A new video shared on social media shows Russian-speaking Islamic State militants apparently taking part in clashes in the countryside around the Syrian town of Kobani.
The video was posted on YouTube on March 9 by the Aamaq News Agency, which posts videos from areas under the control of the Islamic State group in Iraq and Syria.
The video was also widely shared on social-media accounts run by Russian-speaking supporters of the Islamic State group, who said that the militants shown in the footage were from Central Asia and the North Caucasus.
The exact date that the footage was filmed is not clear. However, there have been clashes between Islamic State militants and Kurdish People's Protection Units (YPG) militias in the countryside around Kobani in recent days. The U.S.-led coalition reported on March 8 that it had conducted an air strike near Kobani in the past 24 hours, destroying five fighting positions and hitting an Islamic State tactical unit.
U.S.-backed Kurdish militias routed the Islamic State group from Kobani in January. In early February, there were reports that Kurdish forces had recaptured more than one-third of the villages around Kobani that had been overrun by the militants.

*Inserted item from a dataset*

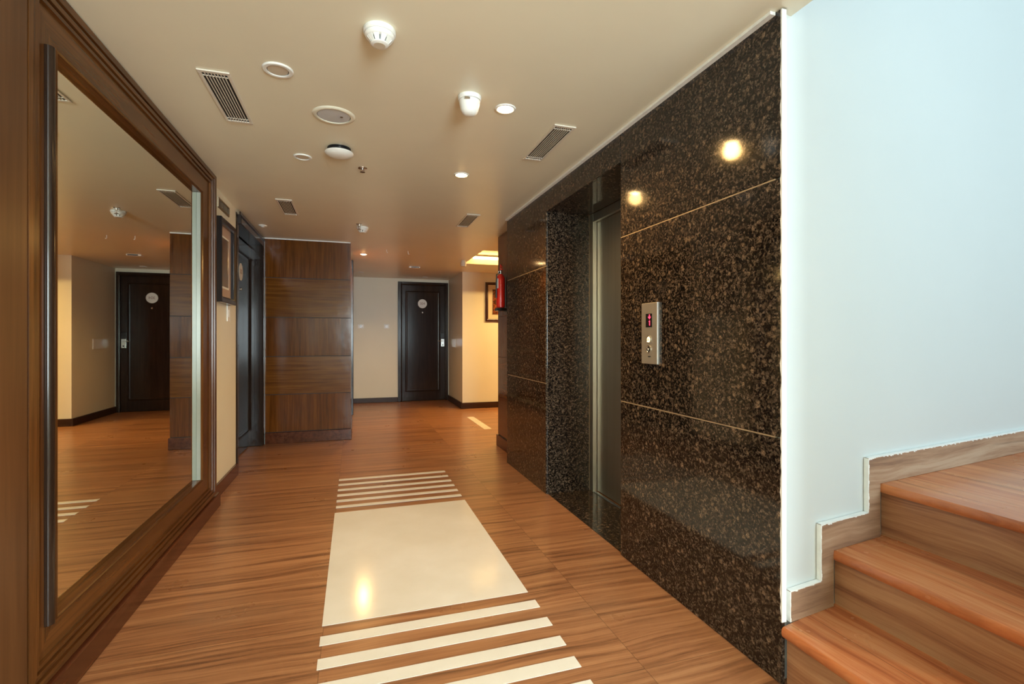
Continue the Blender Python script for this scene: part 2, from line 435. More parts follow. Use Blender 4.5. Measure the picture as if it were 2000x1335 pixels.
# far wall with door 304, side recess, block right of it, side corridor
w = MB()
w.box(-0.05, 0.80, 9.43, 9.8, 0, H)
w.box(1.70, 6.2, 9.43, 9.8, 0, H)
w.box(0.80, 1.70, 9.43, 9.8, 2.25, H)
w.box(0.80, 1.70, 9.60, 9.8, 0, 2.25)
struct('wall_far', w, M['cream'])
struct('wall_corner', MB().box(1.735, 6.2, 8.15, 9.43, 0, H), M['cream'])
struct('wall_corridor_end', MB().box(6.0, 6.2, 5.24, 8.15, 0, H), M['cream'])
struct('baseboard_far', MB().box(-0.026, 0.775, 9.408, 9.4295, 0, 0.088, 0.003), M['skirt_dark'])
struct('baseboard_corner', MB().box(1.708, 1.7345, 8.125, 9.405, 0, 0.10, 0.003).box(1.7355, 6.0, 8.125, 8.1495, 0, 0.10, 0.003), M['skirt_dark'])
struct('baseboard_left', MB().box(-0.9795, -0.958, 3.95, 4.80, 0, 0.10, 0.003), M['skirt_wood'])

# ---- lift wall: backing, granite slabs with tan joints
lw = MB()
lw.box(1.40, 1.50, 1.40, 2.372, 0, H)
lw.box(1.40, 1.50, 3.484, 4.45, 0, H)
lw.box(1.40, 1.50, 2.372, 3.484, 2.145, H)
lw.box(1.50, 1.86, 1.62, 2.360, 0, H)
lw.box(1.50, 1.86, 3.492, 4.45, 0, H)
lw.box(1.50, 1.86, 2.36, 3.492, 2.160, H)
lw.box(1.86, 2.0, 1.62, 5.24, 0, H)
struct('wall_lift', lw, M['joint'])
wl = bpy.data.objects['wall_lift']
g = 0.002
def slab(y0, y1, z0, z1, bev=0.0025, round_y=None):
    b = MB()
    f = None
    b.box(1.385, 1.3995, y0+g, y1-g, z0, z1, bev, 2)
    return b.build('granite_slab', M['granite'], wl)
for y0, y1 in ((1.312, 2.380), (3.476, 4.462)):
    for z0, z1 in ((0.001, 0.8375), (0.8425, 1.7285), (1.7335, H-0.002)):
        slab(y0, y1, z0, z1)
slab(2.380, 3.476, 2.142, H-0.002)
for y0, y1 in ((1.345, 2.378), (3.478, 4.458)):
    for z in (0.840, 1.731): MB().box(1.3862, 1.3995, y0, y1, z-0.0024, z+0.0024).build('joint_filler', M['joint'], wl)
# polished reveals of the lift opening
def ed(e):  # only the outer upright arris is rounded
    return all(abs(v.co.x-1.387) < 0.003 for v in e.verts) and all(v.co.y < 3.477 for v in e.verts) and abs(e.verts[0].co.z-e.verts[1].co.z) > 0.5
b = MB(); b.box(1.387, 1.745, 3.474, 3.491, 0.0, 2.158, 0.010, 3, ed); b.build('granite_reveal', M['granite'], wl, True)
b = MB(); b.box(1.4005, 1.745, 2.361, 2.378, 0.0, 2.158); b.build('granite_reveal', M['granite'], wl)
b = MB(); b.box(1.4005, 1.745, 2.379, 3.4735, 2.142, 2.158); b.build('granite_soffit', M['granite'], wl)
b = MB(); b.box(1.402, 1.745, 2.379, 3.4735, 0.0002, 0.0035); b.build('granite_threshold', M['granite'], wl)
# end of the granite on the far side and the set-back walnut strip wall behind it
b = MB(); b.box(1.385, 1.53, 4.4635, 4.478, 0.001, H-0.002); b.build('granite_slab', M['granite'], wl)
struct('wall_strip', MB().box(1.53, 1.859, 4.479, 5.23, 0, H).box(2.001, 6.2, 5.05, 5.23, 0, H), M['cream'])
ws = bpy.data.objects['wall_strip']
for k, (z0, z1) in enumerate(rows):
    MB().box(1.518, 1.5295, 4.480, 5.239, z0+0.0015, z1-0.0015, 0.001).build('wood_panel', M['panel_v'] if k % 2 == 0 else M['panel_hy'], ws)
MB().box(1.518, 6.0, 5.2305, 5.24, 0.127, H-0.003).build('end_panel', M['panel_v'], ws)
struct('baseboard_strip', MB().box(1.500, 1.517, 4.480, 5.252, 0, 0.122, 0.003).box(1.5175, 6.0, 5.2405, 5.254, 0, 0.122, 0.003), M['skirt_wood'])

# ---- white stairwell wall, turned 7.9 degrees, and the rest of the stairwell
m_ = 0.138
def wy(x, off=0.0): return 1.335 + m_*(x-1.41) + off
struct('wall_stair', MB().poly([(1.3995, 1.3345), (4.6, wy(4.6)), (4.6, wy(4.6)+0.2), (1.3995, 1.395)], 0, 5.2), M['white'])
struct('wall_stair_end', MB().box(4.6, 4.8, -1.9, 1.9, 0, 5.2), M['white'])
sb = MB()
sb.box(1.455, 4.6, -1.9, -1.7, 0, 0.9); sb.box(1.455, 4.6, -1.9, -1.7, 4.3, 5.2)
sb.box(1.455, 1.8, -1.9, -1.7, 0.9, 4.3); sb.box(4.0, 4.6, -1.9, -1.7, 0.9, 4.3)
struct('wall_stair_back', sb, M['white'])
struct('ceiling_stair', MB().box(1.455, 4.8, -1.9, 1.9, 5.2, 5.35), M['white'])
struct('wall_over_hall', MB().box(1.30, 1.455, -1.9, 1.34, H+0.2, 5.2), M['white'])
wn = MB(); 
for x in (1.83, 2.9, 3.97): wn.box(x-0.03, x+0.03, -1.86, -1.80, 0.9, 4.3)
for z in (0.93, 2.0, 3.1, 4.27): wn.box(1.86, 3.94, -1.86, -1.80, z-0.03, z+0.03)
struct('window_1', wn, M['plastic'])
nb = MB()
nb.box(-1.6, 0.0, -2.9, -2.7, 0, H); nb.box(1.2, 1.8, -2.9, -2.7, 0, H); nb.box(0.0, 1.2, -2.9, -2.7, 0, 0.6); nb.box(0.0, 1.2, -2.9, -2.7, 2.1, H)
struct('wall_near', nb, M['cream'])
struct('wall_near_right_and_blocker', MB().box(1.456, 1.8, -2.7, -1.9, 0, H+0.2).box(1.30, 1.456, -2.7, 0.44, 0, H).box(1.20, 1.30, 0.30, 0.44, 0, H), M['cream'])  # unseen; stub and jamb added to keep hall daylight off the stair wall
wn = MB()
for x in (0.03, 0.60, 1.17): wn.box(x-0.03, x+0.03, -2.86, -2.80, 0.6, 2.1)
for z in (0.63, 2.07): wn.box(0.06, 1.14, -2.86, -2.80, z-0.03, z+0.03)
struct('window_2', wn, M['plastic'])

# plaster smear where paint meets granite
b = MB(); random.seed(3); n = 90; pts = []
zz = [0.215 + (H-0.22)*i/n for i in range(n+1)]
lf = [1.362+random.uniform(-0.007, 0.004) for _ in zz]
fa = [b.bm.verts.new((1.3843, 1.3125, z)) for z in zz]
fb = [b.bm.verts.new((1.3843, 1.3125+0.003+random.uniform(0, 0.006), z)) for z in zz]
fc = [b.bm.verts.new((1.404, 1.3125, z)) for z in zz]; fd = [b.bm.verts.new((1.420, 1.3355, z)) for z in zz]
for i in range(n):
    b.bm.faces.new((fa[i], fa[i+1], fb[i+1], fb[i])); b.bm.faces.new((fa[i], fc[i], fc[i+1], fa[i+1])); b.bm.faces.new((fc[i], fd[i], fd[i+1], fc[i+1]))
struct('trim_4', b, M['plaster'])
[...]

Islamic State militants were fighting hard to retain control of villages to the west of Kobani. It is not clear exactly where the clashes shown in the video are taking place.
There has been ample previous video and social- media evidence showing that Russian-speaking Islamic State militants were involved in the battle for Kobani, including Katibat al-Aqsa (the Al-Aqsa Brigade), a predominantly Chechen group linked to the Islamic State's military commander in Syria, Umar al-Shishani. Militants from Katibat al-Aqsa were filmed inside the town in November, with militants vowing to save the Kurds from communism.
An ethnic Chechen militant apparently from Germany who calls himself Adam al-Almany and who is connected to Katibat al-Aqsa reported on the VKontakte social network on February 21 that Islamic State militants had captured two villages near Kobani, amid "intensive air and mortar fire from the infidels (U.S.-backed Kurdish militias)."